Planning Department staff updated the commission on recent approvals, an appeal, and a slate of legislative work the department expects to bring to the commission this year.
Staff reported that the comprehensive plan was adopted under ordinance "50 13" and development regulations under ordinance "50 14" (adopted Dec. 15, 2025) and went into effect Jan. 1. Staff added that an appeal of the comprehensive plan and development regulations has been filed with the Growth Management Hearings Board by Ian Munz and that prehearing steps are underway; in the interim the ordinances remain in effect.
On project-level work, staff said the 17th Street Cottages unit lot subdivision has completed council review: the council approved a vacation of an unopened alley right-of-way and then approved the unit lot subdivision at a closed-record hearing. Staff said the developer may now submit construction permits.
Looking ahead, staff described several legislative and housekeeping initiatives: a critical areas regulations update that requires a best-available-science review and draft amendments (deadline: end of year); a Shoreline Master Program periodic review that was largely advanced in 2018–2022 but requires coordination with the Department of Ecology before council adoption; and additional development regulation cleanups tied to comprehensive plan changes.
Staff also outlined the annual docket cycle for comprehensive plan or zoning amendment requests (applications due in March) and clarified the fee structure: a modest initial administrative fee is required to submit a docket request and staff stated a total fee figure of about $1,800 (the figure was corrected from an earlier misstatement). Staff cautioned that additional fees apply if an item is docketed and proceeds to hearings.

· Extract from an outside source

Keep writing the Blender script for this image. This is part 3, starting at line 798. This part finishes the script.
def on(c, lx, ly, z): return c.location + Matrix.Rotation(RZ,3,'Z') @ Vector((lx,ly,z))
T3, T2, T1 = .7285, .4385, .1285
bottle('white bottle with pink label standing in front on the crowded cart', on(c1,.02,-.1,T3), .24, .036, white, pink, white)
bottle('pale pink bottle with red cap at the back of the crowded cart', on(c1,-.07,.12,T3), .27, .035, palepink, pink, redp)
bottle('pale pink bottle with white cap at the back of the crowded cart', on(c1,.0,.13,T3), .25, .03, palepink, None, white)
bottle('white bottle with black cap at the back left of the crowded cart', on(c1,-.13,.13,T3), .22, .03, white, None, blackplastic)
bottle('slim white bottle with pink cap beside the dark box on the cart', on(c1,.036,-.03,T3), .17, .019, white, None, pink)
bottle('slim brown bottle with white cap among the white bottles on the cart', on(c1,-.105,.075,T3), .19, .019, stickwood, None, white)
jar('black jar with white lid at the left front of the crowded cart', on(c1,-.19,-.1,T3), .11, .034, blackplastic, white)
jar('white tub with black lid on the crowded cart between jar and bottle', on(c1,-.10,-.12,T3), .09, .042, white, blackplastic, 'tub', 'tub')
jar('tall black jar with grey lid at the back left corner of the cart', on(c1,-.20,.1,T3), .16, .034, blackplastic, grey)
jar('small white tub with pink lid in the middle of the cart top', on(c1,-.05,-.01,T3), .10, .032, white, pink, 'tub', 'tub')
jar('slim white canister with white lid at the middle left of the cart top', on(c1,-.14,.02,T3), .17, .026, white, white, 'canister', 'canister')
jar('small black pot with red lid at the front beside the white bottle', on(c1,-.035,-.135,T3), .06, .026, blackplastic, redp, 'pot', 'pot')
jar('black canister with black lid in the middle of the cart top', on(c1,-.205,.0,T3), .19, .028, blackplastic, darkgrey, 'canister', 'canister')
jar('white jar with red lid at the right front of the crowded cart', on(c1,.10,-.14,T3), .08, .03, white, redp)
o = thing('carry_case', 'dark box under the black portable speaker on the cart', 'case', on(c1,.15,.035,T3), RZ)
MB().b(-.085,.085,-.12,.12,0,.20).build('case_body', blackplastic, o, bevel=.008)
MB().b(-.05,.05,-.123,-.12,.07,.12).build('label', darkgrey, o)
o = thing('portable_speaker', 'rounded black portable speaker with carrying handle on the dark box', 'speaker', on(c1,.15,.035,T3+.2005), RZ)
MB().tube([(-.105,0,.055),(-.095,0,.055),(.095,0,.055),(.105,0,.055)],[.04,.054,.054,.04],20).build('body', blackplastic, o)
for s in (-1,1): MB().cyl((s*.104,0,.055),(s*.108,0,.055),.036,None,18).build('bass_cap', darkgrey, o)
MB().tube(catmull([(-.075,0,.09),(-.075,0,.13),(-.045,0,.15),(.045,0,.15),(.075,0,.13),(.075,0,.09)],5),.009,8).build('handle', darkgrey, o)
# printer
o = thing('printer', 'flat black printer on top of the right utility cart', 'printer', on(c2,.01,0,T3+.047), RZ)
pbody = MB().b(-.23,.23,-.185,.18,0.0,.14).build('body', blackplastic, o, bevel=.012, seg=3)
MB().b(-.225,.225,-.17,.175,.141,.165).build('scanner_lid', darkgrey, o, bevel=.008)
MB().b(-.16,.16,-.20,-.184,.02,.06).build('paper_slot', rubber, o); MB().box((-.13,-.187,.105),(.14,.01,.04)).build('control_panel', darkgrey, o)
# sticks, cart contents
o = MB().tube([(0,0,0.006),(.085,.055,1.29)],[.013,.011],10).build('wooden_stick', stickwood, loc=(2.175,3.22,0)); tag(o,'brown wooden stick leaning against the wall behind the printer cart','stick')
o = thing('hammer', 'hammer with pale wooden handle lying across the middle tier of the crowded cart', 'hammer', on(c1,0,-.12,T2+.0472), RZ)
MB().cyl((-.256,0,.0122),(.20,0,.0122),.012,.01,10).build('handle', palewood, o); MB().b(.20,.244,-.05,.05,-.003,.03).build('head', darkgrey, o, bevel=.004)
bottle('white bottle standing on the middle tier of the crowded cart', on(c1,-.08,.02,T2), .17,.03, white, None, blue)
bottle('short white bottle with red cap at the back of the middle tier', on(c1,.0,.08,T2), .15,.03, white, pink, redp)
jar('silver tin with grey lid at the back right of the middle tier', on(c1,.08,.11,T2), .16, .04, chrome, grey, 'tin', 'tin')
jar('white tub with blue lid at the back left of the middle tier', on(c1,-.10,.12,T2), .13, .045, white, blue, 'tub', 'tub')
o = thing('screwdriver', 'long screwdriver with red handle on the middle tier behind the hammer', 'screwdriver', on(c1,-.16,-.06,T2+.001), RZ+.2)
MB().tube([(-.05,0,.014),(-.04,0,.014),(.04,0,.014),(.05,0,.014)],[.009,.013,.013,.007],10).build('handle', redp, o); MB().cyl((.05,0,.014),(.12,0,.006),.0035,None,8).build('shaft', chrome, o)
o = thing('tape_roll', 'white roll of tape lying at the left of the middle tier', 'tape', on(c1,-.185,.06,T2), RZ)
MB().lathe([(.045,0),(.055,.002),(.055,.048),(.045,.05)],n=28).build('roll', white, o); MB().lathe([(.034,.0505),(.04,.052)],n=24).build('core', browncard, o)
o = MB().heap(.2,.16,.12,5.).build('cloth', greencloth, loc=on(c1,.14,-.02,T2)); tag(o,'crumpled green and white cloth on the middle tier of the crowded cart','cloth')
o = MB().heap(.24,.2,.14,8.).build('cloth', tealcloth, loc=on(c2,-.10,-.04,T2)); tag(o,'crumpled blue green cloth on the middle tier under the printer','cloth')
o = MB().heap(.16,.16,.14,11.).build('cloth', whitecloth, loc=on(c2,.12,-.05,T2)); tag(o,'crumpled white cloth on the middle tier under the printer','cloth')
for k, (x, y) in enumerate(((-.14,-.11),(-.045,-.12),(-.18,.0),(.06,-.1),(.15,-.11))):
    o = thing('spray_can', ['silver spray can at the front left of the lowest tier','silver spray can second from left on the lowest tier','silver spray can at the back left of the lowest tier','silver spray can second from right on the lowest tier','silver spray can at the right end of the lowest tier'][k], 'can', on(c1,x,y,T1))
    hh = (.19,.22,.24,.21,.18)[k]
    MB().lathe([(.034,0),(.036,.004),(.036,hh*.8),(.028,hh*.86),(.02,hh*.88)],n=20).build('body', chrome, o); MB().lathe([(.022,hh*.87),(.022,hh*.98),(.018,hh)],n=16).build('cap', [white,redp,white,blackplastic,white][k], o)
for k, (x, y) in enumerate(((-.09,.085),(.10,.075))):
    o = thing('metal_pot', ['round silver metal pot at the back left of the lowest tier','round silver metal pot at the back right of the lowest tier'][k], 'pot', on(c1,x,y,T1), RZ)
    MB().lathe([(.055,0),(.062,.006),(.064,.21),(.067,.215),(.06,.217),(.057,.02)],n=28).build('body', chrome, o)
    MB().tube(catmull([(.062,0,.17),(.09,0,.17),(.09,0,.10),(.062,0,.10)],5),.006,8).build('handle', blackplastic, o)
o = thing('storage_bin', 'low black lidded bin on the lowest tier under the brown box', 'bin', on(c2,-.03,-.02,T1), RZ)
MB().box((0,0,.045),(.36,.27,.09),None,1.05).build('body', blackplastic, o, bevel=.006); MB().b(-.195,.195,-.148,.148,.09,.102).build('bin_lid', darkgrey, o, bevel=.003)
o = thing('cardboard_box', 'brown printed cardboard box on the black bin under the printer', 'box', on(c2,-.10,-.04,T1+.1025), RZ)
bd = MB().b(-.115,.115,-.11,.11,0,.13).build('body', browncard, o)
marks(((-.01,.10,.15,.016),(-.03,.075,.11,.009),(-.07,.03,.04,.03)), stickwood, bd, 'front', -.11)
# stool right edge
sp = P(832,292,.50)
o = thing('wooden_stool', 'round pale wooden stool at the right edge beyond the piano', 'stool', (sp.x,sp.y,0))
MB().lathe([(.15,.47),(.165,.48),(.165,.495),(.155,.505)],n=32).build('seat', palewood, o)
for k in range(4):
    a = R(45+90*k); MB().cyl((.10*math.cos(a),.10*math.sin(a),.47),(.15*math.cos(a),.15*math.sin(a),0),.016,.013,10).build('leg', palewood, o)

On impact fees, staff said analyses are underway for fire, parks and transportation to estimate costs associated with projected growth and to follow state-prescribed methodologies. Staff noted school districts can adopt impact fees and the city would collect them if the district elects to implement, but the local district had not elected to do so and staff had not yet discussed that option with the district.
Staff briefly described term reassignments in resolution 3203 that moved the commission from six-year to four-year staggered terms and listed upcoming term end dates for several commissioners. Finally, staff presented an early-concept downtown streetscape plan, including a proposed roughly 1.5–2.0 mile looped walking route that would link the waterfront, downtown and museum/library area and a public survey (SurveyMonkey-style) to gather feedback.
Next steps: staff will prepare scope and draft materials for the critical areas review and the shoreline periodic update, continue docket processing and notify potential applicants of the March deadline, and post the updated meeting schedule once confirmed.